E così la caccia al tesoro del teenager Quentin e dei suoi compagni di scuola alla ricerca della scomparsa Margo, bella scavezzacollo della finestra di fronte sempre pronta a sconvolgere il quartiere con le proprie marachelle, non porta a nessuna deriva on the road, a nessuna girandola fantastica di addii amari all’adolescenza mascherati da gioco da esploratori, a nessun perdersi nell’infinito paesaggio totalizzante e disperante d’America: qui si riesce a tornare in città in tempo per il ballo di fine anno, con la convinzione che più che un miracolo, la strada là fuori sia stata piuttosto una sbandata passeggera dalla retta via di questi volti puliti di probabili future star (ai due partner principali Nat Wolff e Cara Delevingne ruba spesso la scena la coppia di comprimari Austin Abrams e Halston Sage, decisamente più convincenti), o forse no. Il sogno americano in versione spicciolatamente innocua, salutista ed organic, a km 0.

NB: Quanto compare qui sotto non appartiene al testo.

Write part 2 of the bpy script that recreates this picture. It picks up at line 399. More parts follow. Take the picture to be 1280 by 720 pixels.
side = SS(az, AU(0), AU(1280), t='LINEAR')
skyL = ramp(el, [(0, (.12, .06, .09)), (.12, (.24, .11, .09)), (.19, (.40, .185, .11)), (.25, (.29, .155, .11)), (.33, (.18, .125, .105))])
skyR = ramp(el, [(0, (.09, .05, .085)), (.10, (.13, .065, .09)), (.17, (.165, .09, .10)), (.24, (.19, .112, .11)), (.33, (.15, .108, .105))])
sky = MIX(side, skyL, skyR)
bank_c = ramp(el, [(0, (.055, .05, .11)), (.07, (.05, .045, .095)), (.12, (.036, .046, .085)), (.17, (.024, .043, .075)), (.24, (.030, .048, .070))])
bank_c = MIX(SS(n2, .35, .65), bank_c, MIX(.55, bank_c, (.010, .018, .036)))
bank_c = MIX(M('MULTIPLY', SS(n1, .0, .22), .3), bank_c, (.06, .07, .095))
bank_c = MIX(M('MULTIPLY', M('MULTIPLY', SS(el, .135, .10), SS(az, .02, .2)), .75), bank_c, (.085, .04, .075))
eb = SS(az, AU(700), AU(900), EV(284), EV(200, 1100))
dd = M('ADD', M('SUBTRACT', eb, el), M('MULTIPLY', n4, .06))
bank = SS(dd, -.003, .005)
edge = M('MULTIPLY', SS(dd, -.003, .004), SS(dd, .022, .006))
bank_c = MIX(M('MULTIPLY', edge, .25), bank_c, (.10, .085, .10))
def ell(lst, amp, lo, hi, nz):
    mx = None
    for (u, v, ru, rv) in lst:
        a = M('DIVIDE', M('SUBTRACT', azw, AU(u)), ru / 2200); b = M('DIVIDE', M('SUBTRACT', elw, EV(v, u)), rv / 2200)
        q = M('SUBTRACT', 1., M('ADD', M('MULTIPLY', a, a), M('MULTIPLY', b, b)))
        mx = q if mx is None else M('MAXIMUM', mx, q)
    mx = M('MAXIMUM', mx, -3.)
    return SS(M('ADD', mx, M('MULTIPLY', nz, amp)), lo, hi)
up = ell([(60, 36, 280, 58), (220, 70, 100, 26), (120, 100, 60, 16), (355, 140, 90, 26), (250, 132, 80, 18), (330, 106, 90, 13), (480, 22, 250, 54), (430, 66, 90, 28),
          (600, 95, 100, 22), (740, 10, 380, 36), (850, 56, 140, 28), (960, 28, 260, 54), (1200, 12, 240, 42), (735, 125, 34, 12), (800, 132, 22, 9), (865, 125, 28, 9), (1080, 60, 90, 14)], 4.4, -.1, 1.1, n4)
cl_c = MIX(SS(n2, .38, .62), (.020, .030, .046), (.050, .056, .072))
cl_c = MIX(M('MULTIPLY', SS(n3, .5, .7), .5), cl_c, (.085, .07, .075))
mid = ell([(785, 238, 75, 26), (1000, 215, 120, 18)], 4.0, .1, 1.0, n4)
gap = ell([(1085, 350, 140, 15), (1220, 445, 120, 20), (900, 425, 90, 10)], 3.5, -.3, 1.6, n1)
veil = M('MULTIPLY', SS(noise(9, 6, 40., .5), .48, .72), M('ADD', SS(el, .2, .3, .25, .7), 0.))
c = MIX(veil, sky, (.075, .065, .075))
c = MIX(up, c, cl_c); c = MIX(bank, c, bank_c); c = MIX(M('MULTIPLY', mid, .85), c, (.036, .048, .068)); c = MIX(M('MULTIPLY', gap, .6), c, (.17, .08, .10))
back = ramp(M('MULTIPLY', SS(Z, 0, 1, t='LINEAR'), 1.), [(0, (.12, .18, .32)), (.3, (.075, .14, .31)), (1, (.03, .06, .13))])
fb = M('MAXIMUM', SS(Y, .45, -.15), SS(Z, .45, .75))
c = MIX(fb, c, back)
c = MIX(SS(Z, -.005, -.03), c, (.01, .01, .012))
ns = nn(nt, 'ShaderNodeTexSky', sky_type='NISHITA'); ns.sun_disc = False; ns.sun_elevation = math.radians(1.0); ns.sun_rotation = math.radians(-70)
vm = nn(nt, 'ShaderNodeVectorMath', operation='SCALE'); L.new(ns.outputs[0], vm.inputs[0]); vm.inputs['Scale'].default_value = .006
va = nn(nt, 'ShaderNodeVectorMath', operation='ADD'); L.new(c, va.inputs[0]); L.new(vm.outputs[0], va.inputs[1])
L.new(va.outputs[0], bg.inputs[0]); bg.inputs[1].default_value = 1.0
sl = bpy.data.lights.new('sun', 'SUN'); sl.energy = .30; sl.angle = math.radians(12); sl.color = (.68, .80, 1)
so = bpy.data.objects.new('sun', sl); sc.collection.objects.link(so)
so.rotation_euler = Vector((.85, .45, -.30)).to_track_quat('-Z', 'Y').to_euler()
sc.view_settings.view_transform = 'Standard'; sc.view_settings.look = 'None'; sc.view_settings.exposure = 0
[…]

Green si conferma così l’autore perfetto per le nuove generazioni smart e accoratamente assennate, young adult da fenomeno di vendite ma senza senso di colpa annesso alle edizioni da supermercato, dai riferimenti moderatamente colti quanto sgamati (Whitman, Woody Guthrie…), e dalla lodevole accortezza nel dosare melensaggini e zuccherosità (bello qui ad esempio l’incontro del finale che non cede meritoriamente a svenevolezze facili).
Il problema principale dello scrittore rimane il convincerci della straordinarietà dei personaggi sopra le righe che i suoi protagonisti incontrano e da cui rimangono invariabilmente affascinati, salvo poi preferire di restare coi piedi per terra: di questa insopportabile Margo come dell’altrettanto odioso Augustus Waters di Colpa delle stelle fatichiamo in realtà a registrare la nota eccezionale, la singolarità eccentrica e geniale. Probabilmente perché stiamo invecchiando.